**Direction:**
Reproduce exactly and only the lines running from the one with "The Blender Python" through the one with "plant_tree(nm, lb, 'tree', (x, y, z), build_tree(H, hw", both end lines included.

**Provided information:**

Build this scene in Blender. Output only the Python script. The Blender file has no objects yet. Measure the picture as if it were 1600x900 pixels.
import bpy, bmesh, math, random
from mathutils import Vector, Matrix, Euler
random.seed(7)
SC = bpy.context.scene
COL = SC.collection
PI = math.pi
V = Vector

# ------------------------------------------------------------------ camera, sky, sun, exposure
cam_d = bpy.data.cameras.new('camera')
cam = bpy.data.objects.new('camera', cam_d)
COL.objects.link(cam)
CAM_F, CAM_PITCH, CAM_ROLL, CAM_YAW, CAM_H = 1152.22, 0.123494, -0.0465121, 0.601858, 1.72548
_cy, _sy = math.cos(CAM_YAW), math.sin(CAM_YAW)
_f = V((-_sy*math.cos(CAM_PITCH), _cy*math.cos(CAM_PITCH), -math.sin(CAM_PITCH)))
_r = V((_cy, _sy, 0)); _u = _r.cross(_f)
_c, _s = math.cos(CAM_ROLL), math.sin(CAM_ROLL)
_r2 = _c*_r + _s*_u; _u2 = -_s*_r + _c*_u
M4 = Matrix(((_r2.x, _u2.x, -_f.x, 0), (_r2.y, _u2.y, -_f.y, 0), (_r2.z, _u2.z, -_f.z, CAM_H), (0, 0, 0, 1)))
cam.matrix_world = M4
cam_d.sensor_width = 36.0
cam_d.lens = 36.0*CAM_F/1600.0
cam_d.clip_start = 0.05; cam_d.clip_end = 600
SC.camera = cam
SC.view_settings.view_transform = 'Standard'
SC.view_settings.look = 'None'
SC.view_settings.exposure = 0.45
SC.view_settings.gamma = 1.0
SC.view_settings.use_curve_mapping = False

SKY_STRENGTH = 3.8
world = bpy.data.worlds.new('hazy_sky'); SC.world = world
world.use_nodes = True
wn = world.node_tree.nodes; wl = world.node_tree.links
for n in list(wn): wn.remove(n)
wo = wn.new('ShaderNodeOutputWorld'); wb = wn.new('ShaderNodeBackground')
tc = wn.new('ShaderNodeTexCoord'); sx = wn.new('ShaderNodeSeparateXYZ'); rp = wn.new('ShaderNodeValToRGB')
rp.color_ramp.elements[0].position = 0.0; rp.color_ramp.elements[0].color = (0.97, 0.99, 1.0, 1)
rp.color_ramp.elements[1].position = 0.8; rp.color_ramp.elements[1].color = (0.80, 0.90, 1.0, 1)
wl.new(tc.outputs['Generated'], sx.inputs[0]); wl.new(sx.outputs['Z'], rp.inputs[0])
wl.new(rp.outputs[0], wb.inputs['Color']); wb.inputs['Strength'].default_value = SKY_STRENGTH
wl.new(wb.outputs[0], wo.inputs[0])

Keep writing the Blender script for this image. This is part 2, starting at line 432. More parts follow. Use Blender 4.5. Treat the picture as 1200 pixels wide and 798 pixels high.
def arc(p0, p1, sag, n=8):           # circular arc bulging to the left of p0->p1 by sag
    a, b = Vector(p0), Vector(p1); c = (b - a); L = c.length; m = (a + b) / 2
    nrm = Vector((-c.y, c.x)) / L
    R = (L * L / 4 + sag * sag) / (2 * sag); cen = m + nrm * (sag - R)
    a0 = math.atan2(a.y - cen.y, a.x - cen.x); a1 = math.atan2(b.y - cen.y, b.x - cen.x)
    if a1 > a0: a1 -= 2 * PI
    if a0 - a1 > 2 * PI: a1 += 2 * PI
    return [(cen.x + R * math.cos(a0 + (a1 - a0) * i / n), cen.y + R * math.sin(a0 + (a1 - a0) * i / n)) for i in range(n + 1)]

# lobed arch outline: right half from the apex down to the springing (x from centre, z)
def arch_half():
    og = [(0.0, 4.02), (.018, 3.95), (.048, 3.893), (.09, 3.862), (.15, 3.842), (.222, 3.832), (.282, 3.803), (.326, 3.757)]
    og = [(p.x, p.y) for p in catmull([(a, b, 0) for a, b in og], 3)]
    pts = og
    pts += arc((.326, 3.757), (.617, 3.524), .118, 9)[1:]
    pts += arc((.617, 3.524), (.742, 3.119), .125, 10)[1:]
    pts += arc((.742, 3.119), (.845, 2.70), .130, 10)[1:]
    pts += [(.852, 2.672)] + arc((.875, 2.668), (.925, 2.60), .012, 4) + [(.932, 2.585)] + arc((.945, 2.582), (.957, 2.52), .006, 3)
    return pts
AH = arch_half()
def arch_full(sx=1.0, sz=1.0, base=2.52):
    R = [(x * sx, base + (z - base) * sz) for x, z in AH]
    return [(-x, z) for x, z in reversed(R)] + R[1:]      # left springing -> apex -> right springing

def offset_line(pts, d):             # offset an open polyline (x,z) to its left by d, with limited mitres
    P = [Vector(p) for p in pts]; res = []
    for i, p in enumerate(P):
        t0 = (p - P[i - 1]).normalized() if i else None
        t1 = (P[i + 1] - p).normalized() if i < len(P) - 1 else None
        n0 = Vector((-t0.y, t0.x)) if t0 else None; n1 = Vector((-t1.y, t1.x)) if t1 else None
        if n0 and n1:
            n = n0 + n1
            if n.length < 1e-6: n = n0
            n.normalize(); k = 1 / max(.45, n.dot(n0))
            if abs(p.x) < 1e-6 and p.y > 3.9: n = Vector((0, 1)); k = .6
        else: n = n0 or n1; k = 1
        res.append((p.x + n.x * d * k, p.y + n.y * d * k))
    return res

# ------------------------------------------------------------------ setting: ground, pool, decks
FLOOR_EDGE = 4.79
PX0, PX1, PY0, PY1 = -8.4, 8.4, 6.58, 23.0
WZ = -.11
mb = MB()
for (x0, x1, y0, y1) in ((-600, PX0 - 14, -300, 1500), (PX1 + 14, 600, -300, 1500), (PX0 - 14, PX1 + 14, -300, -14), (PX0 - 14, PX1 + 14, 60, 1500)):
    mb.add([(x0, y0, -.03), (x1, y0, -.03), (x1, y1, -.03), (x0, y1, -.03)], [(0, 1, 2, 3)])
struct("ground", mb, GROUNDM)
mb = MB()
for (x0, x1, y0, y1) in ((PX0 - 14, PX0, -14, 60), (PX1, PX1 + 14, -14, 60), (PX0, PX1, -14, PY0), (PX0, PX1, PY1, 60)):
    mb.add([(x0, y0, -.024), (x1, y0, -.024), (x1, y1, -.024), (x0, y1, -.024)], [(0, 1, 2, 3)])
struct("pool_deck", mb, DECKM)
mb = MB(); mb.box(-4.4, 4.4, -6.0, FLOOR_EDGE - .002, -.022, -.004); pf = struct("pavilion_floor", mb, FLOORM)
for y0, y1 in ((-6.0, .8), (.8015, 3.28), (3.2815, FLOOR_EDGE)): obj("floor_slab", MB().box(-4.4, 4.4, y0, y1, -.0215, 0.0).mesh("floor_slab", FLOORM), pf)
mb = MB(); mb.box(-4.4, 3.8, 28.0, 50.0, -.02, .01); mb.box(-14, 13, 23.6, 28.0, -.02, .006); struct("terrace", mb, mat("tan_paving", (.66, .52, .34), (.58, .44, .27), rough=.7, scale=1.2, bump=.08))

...

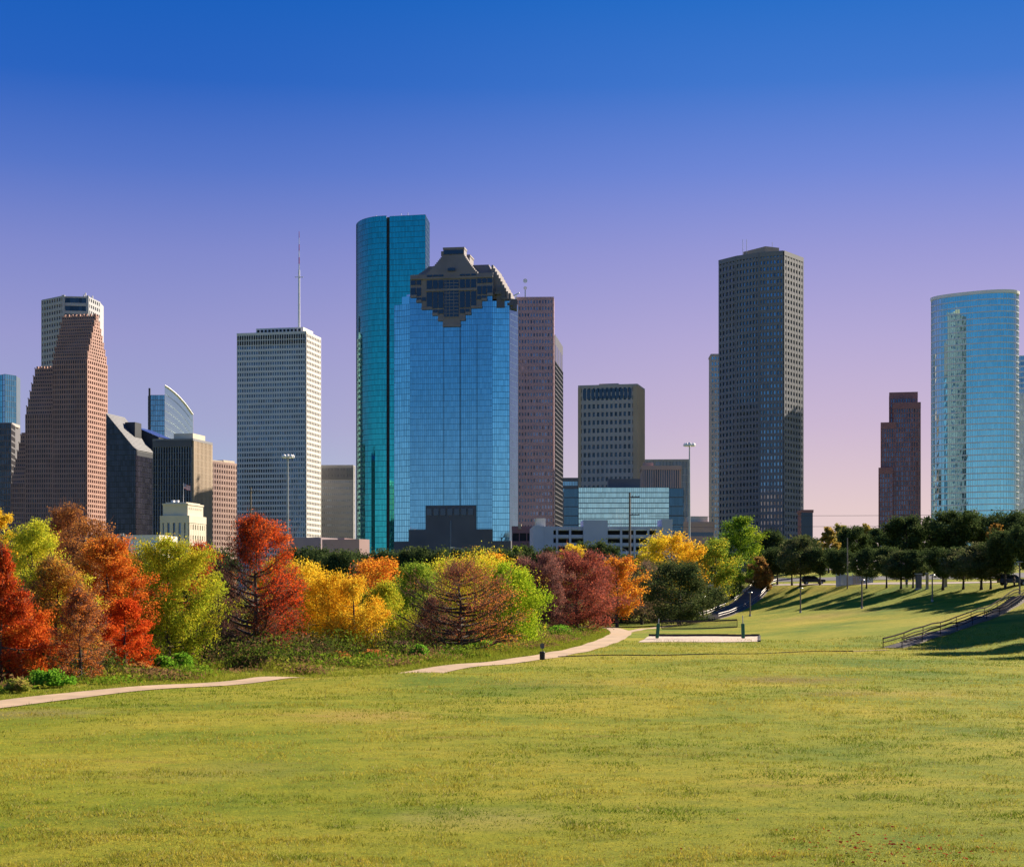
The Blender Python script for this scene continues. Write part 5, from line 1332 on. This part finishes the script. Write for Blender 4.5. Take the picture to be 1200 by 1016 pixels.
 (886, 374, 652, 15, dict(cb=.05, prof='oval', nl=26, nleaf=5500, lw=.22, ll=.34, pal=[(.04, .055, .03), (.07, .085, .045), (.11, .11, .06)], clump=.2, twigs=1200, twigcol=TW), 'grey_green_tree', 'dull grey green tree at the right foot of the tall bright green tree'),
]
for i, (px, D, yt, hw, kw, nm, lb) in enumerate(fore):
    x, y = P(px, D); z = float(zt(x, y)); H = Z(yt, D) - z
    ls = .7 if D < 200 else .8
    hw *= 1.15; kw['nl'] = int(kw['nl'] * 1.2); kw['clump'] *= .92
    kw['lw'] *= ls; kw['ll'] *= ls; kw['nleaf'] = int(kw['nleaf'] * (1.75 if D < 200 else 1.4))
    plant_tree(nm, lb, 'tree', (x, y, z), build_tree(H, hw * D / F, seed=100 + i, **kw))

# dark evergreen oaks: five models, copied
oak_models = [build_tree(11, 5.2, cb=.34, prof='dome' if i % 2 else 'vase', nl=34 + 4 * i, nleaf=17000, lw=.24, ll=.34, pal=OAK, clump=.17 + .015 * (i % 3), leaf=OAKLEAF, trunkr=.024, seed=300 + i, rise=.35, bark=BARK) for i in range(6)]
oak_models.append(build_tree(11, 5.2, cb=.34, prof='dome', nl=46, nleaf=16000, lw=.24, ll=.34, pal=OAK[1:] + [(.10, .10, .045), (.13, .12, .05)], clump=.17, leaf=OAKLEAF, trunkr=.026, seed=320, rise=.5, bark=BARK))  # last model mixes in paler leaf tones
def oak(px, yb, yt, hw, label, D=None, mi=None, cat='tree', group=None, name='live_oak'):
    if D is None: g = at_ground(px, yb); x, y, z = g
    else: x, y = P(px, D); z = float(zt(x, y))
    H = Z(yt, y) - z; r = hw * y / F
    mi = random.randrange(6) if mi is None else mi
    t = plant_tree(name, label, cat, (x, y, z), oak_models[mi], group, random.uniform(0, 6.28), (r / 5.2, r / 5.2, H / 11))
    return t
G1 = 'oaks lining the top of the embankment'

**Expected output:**
The Blender Python script for this scene continues. Write part 5, from line 1332 on. This part finishes the script. Write for Blender 4.5. Take the picture to be 1200 by 1016 pixels.
 (886, 374, 652, 15, dict(cb=.05, prof='oval', nl=26, nleaf=5500, lw=.22, ll=.34, pal=[(.04, .055, .03), (.07, .085, .045), (.11, .11, .06)], clump=.2, twigs=1200, twigcol=TW), 'grey_green_tree', 'dull grey green tree at the right foot of the tall bright green tree'),
]
for i, (px, D, yt, hw, kw, nm, lb) in enumerate(fore):
    x, y = P(px, D); z = float(zt(x, y)); H = Z(yt, D) - z
    ls = .7 if D < 200 else .8
    hw *= 1.15; kw['nl'] = int(kw['nl'] * 1.2); kw['clump'] *= .92
    kw['lw'] *= ls; kw['ll'] *= ls; kw['nleaf'] = int(kw['nleaf'] * (1.75 if D < 200 else 1.4))
    plant_tree(nm, lb, 'tree', (x, y, z), build_tree(H, hw * D / F, seed=100 + i, **kw))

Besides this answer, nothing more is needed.